Pour compliquer les choses, la solution d'attribution de Google risque elle-même de disparaitre juste après son lancement. La raison est qu'une alternative commune à tous les navigateurs est à l'étude au sein du W3C, dans le cadre du groupe de travail PAT (pour Private Advertising Technology) dont Google fait partie. "Google nous dit de tester ARA et que potentiellement dans une version ultérieure ils feront migrer ARA vers la solution qui émergera du PAT. Sauf que tous ces tests et intégrations impliquent énormément de ressources et des coûts importants pour les différents acteurs de l'adtech. On ne peut pas monopoliser ces ressources indéfiniment pour implémenter des solutions vouées à disparaître : souvenons-nous de l'épisode FLoC (API qui a précédé Topics et disparue depuis, ndlr)", analyse notre spécialiste anonyme.
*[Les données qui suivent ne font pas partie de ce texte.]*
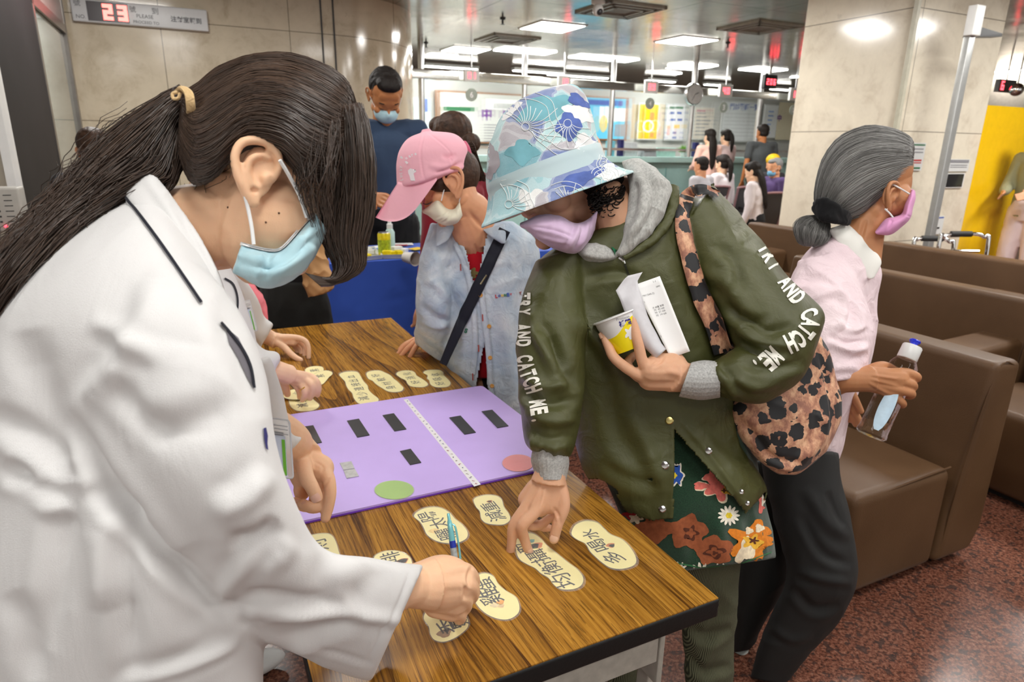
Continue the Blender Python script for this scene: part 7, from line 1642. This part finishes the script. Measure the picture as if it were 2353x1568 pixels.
# crossbody strap
SBT=band('bag_strap',[(1160,528),(1135,580),(1108,640),(1080,700),(1052,760),(1030,810),(1018,838)],[27,27,27,27,26,22,18],DBV,M_CORD,Bw,.006,.003,60,dmax=(1.80,1.86))
bk=MB();c=[hit(DBV,x,y,.012) for x,y in((1103,626),(1118,634),(1106,654),(1091,645))]
if all(x is not None for x in c): bk.tube(c,.0022,seg=8,res=1,closed=True);bk.build('strap_buckle',simple('buckle_brass',(.35,.3,.2),.3,1),Bw)
# patch lettering on the chest (the figure beside it is left out)
LC=[lin(190,40,50),lin(50,70,170),lin(230,190,40),lin(60,120,70),lin(60,90,170),lin(190,40,50)]
for i,ch in enumerate('LOONEY'): dtext(ch,1141+i*6.4,681-i*.9,(1,-.12),5.6,DBV,DN,simple('thread_'+ch+str(i),LC[i],.8,var=0),.06,.003,4,'patch_letter')
dtext('T',1195,674,(1,-.12),6,DBV,DN,MR,.06,.003,4,'patch_letter')
dtext('S',1072,760,(1,.3),7,DBV,DN,simple('thread_s',lin(50,110,90),.8,var=0),.06,.003,4,'patch_letter')
# mask
mk=MB();RR([RG(1056,462,1063,496,1.745,.03),RG(1044,480,1050,513,1.75,.07),RG(1025,478,1026,519,1.76,.10),RG(1005,458,1004,511,1.77,.11),RG(985,474,984,496,1.785,.09),RG(969,484,972,490,1.80,.05)],6,40,mk)
MKW=cloth('mask_cream',lin(228,222,200),.75,wr=.15,wscale=30)
me=remesh(mk,.0024,3);folds(me,[([(1030,486),(1015,500),(1000,506)],.003,.003),([(1038,492),(1024,508),(1010,514)],.003,-.003),([(1048,470),(1052,500)],.0015,.001)]);link('face_mask',me,MKW,Bw,smooth='all')
MB().tube([P(1014,462,1.742),P(1020,438,1.738),P(1028,410,1.737)],.0016,seg=7,res=4).build('ear_loop',M_LOOP,Bw);MB().tube([P(1055,464,1.738),P(1058,450,1.736),P(1059,434,1.737)],.0016,seg=7,res=4).build('ear_loop',M_LOOP,Bw)
# hair
hc=MB();hc.ell(FB(0,-.012,.03),(.078,.088,.078),ax=FB.ax());hc.tube([P(1000,420,1.745),P(1010,425,1.74),P(1022,405,1.74)],[.012,.02,.02],seg=12,res=3,round_ends=True);link('hair',remesh(hc,.004,2),M_HBR,Bw,smooth='all')
PB=[RG(1062,345,1075,372,1.84,.04),RG(1080,330,1095,385,1.85,.07),RG(1092,340,1112,400,1.86,.07),RG(1085,395,1116,405,1.86,.06),RG(1090,415,1112,418,1.85,.03)]
pb=MB();RR(PB,5,30,pb,inflate=-.008);strands(pb,PB,420,.0007,16,jit=.2,lift=.002,seed=41,wisp=.25,t0=(0,.05),t1=(.8,1));pb.build('ponytail',M_HBR,Bw,smooth='all')
tb=MB()
for i in range(4): tb.tube([P(1068+i*2,328+i*3,1.79),P(1077+i,345+i*4,1.775),P(1076+i,368+i*2,1.785)],.006,seg=9,res=4,round_ends=True)
link('hair_tie',remesh(tb,.0025,2),simple('tie_magenta',lin(200,90,120),.6),Bw,smooth='all')
# cap
cp=MB()
CRN=[RG(973,303,988,301,1.78,.02),RG(938,318,1045,308,1.78,.14),RG(918,345,1072,335,1.78,.19),RG(911,375,1074,365,1.78,.20),RG(911,400,1070,390,1.78,.20),RG(912,426,1040,400,1.78,.19),RG(914,432,1015,412,1.78,.17)]
RR(CRN,7,60,cp);cp.tube([P(973,302,1.78),P(985,300,1.78)],.006,seg=10,res=3,round_ends=True)
me=remesh(cp,.003,3);folds(me,[([(975,303),(966,350),(972,400),(981,421)],.0022,-.0028),([(980,302),(1015,330),(1035,350),(1045,370)],.0022,-.002),([(1015,356),(1030,362),(1050,355)],.006,-.005),([(1000,400),(1040,385),(1065,372)],.007,-.006),([(985,380),(1020,385),(1050,370)],.008,.005),([(1035,350),(1038,380)],.003,-.003)])
PKM=cloth('cap_pink',lin(244,182,196),.8,wr=.12,wscale=30);CP=link('cap',me,PKM,Bw,smooth='all')
vz=MB()
# visor: a curved blade sweeping forward and down
V=[];n1,n2=22,14
inner=catmull(np.array([(915,418),(945,425),(975,419),(1003,405)],float),7);outer=catmull(np.array([(863,500),(884,508),(915,508),(945,492),(975,455),(1004,414)],float),5)
def pick(A,t): 
    i=min(int(t*(len(A)-1)),len(A)-2);f=t*(len(A)-1)-i;return A[i]*(1-f)+A[i+1]*f
def vis(a,b,off):
    p0_=pick(inner,a);p1_=pick(outer,a);p=p0_*(1-b)+p1_*b;d_=1.70+.0*b+ .03*(1-a)**1+.02*b*(1-a)-.01*math.sin(math.pi*a)+off;return P(p[0],p[1],d_)
for off in (0,.004):
    for i in range(n1):
        for j in range(n2): V.append(vis(i/(n1-1),j/(n2-1),off))
F_=[]
for l in(0,1):
    for i in range(n1-1):
        for j in range(n2-1): a=l*n1*n2+i*n2+j;F_.append((a,a+1,a+n2+1,a+n2))
for j in range(n2-1): F_+= [(j,j+1,n1*n2+j+1,n1*n2+j),((n1-1)*n2+j,(n1-1)*n2+j+1,n1*n2+(n1-1)*n2+j+1,n1*n2+(n1-1)*n2+j)]
for i in range(n1-1):
    for j in(0,n2-1): F_.append((i*n2+j,(i+1)*n2+j,n1*n2+(i+1)*n2+j,n1*n2+i*n2+j))
# far half of the blade, mirrored about the cap's middle plane
mid=P(905,470,1.80);
k0=len(V)
for i in range(n1):
    for j in range(n2):
        a=i/(n1-1);b=j/(n2-1);pa=pick(np.array([(915,418),(925,422),(940,424)],float),a);pb_=pick(np.array([(863,500),(870,503),(884,506)],float),a);p=pa*(1-b)+pb_*b;V.append(P(p[0],p[1],1.735+.13*(a)*(1)+.0))
for i in range(n1-1):
    for j in range(n2-1): a=k0+i*n2+j;F_.append((a,a+1,a+n2+1,a+n2))
vz.add(V,F_);vo=vz.build('visor',PKM,CP,smooth='all')
CB2=bvh_of(CP);W_=simple('cap_thread',lin(240,232,236),.6,var=0)
pth=catmull(np.array([(924,416),(922,390),(928,370),(942,360),(960,353)],float),8);LL=seglen(pth)
for i,ch in enumerate('Lucky luare'):
    if ch==' ': continue
    q=LL[-1]*(i+.5)/11;j=min(np.searchsorted(LL,q)-1,len(pth)-2);p=pth[j];T=pth[j+1]-pth[j];dtext(ch,p[0],p[1],T,4.6,CB2,CP,W_,.03,.0012,4,'cap_letter')
decal('horse_emblem',[[(938,392),(944,387),(949,389),(950,395),(956,391),(957,395),(951,399),(953,408),(955,416),(952,416),(948,406),(946,410),(947,416),(944,415),(942,405),(939,399)],],CB2,W_,CP,.0012,4)
# ================================================================== grey haired woman in pink turning away
FD=Frame(P(2018,428,1.57),camdir(.83,-.12,-.55),camdir(.05,.97,.10),.90)
sk=MB();head(sk,FD,ears=(),neck=[P(1985,520,1.56),P(1962,600,1.57)],nr=.052)
E4=Frame(P(2040,455,1.500),camdir(.97,-.08,-.2),camdir(.08,.98,.1),.92);
ear3(sk,E4)
sk.ell(P(2054,458,1.552),(.038,.044,.042))
sk.tube([P(1950,570,1.62),P(1890,760,1.66),P(1865,950,1.68)],[.07,.08,.08],seg=20,res=3,flat=.6,up=CF)
def r1(x,y,d): return P(1880+x/5.807,760+y/5.807,d)
D=1.42;wD=r1(560,650,D)
sk.tube([P(1880,760,1.50),P(1890,870,1.47),r1(330,640,D+.01),wD,r1(700,640,D)],[.045,.038,.032,.028,.030],seg=18,res=4)
hand(sk,wD,[([r1(700,520,D+.01),r1(850,470,D+.015),r1(960,500,D+.03),r1(1040,560,D+.045)],.0098),
 ([r1(1120,560,D-.012),r1(1305,612,D-.006),r1(1290,650,D+.028),r1(1180,630,D+.05)],.0092),
 ([r1(1085,670,D-.018),r1(1255,725,D-.012),r1(1250,765,D+.024),r1(1130,740,D+.05)],.0092),
 ([r1(1060,780,D-.016),r1(1232,835,D-.010),r1(1220,872,D+.026),r1(1100,840,D+.05)],.0090),
 ([r1(1010,880,D-.008),r1(1120,965,D-.004),r1(1110,995,D+.026),r1(1010,950,D+.05)],.0082)],palm=[(r1(680,620,D),r1(1060,640,D-.008),.023),(r1(680,700,D+.004),r1(1020,780,D-.004),.020)])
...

Se pose également la question de la collecte du consentement des internautes pour l'accès à leurs données personnelles, aujourd'hui opérée par les éditeurs de site : "Comme sur Privacy Sandbox toute la collecte de signaux comportementaux se fera au niveau du navigateur, la question se pose de savoir si Google sera vraiment légitime pour collecter et héberger le consentement des utilisateurs", s'interroge Paul Leperchey, head of data chez Publicis Media. L'expert rappelle d'ailleurs que si chaque navigateur se met à imposer des outils publicitaires différents, le travail des acheteurs médias deviendra beaucoup plus complexe au détriment de la recherche des performances pour les marques.
"A ce stade, les trois principales applications de la Privacy Sandbox offrent à l'open web une précision très dégradée comparé au système actuel. Or, la situation ne sera pas du tout la même dans les propriétés de Google (comme Gmail et YouTube par exemple, ndlr), où on continuera de proposer du ciblage déterministe sur les logués avec une data ultra persistante cross-device, cross navigateur et cross OS. Cela induira inévitablement un renforcement de la position dominante de Google, le tout sous couvert de privacy", analyse Jean-Baptiste Rouet, head of digital innovation chez Publicis Media, où les premiers tests des cas concrets de campagnes commencent à peine à démarrer sur Fledge.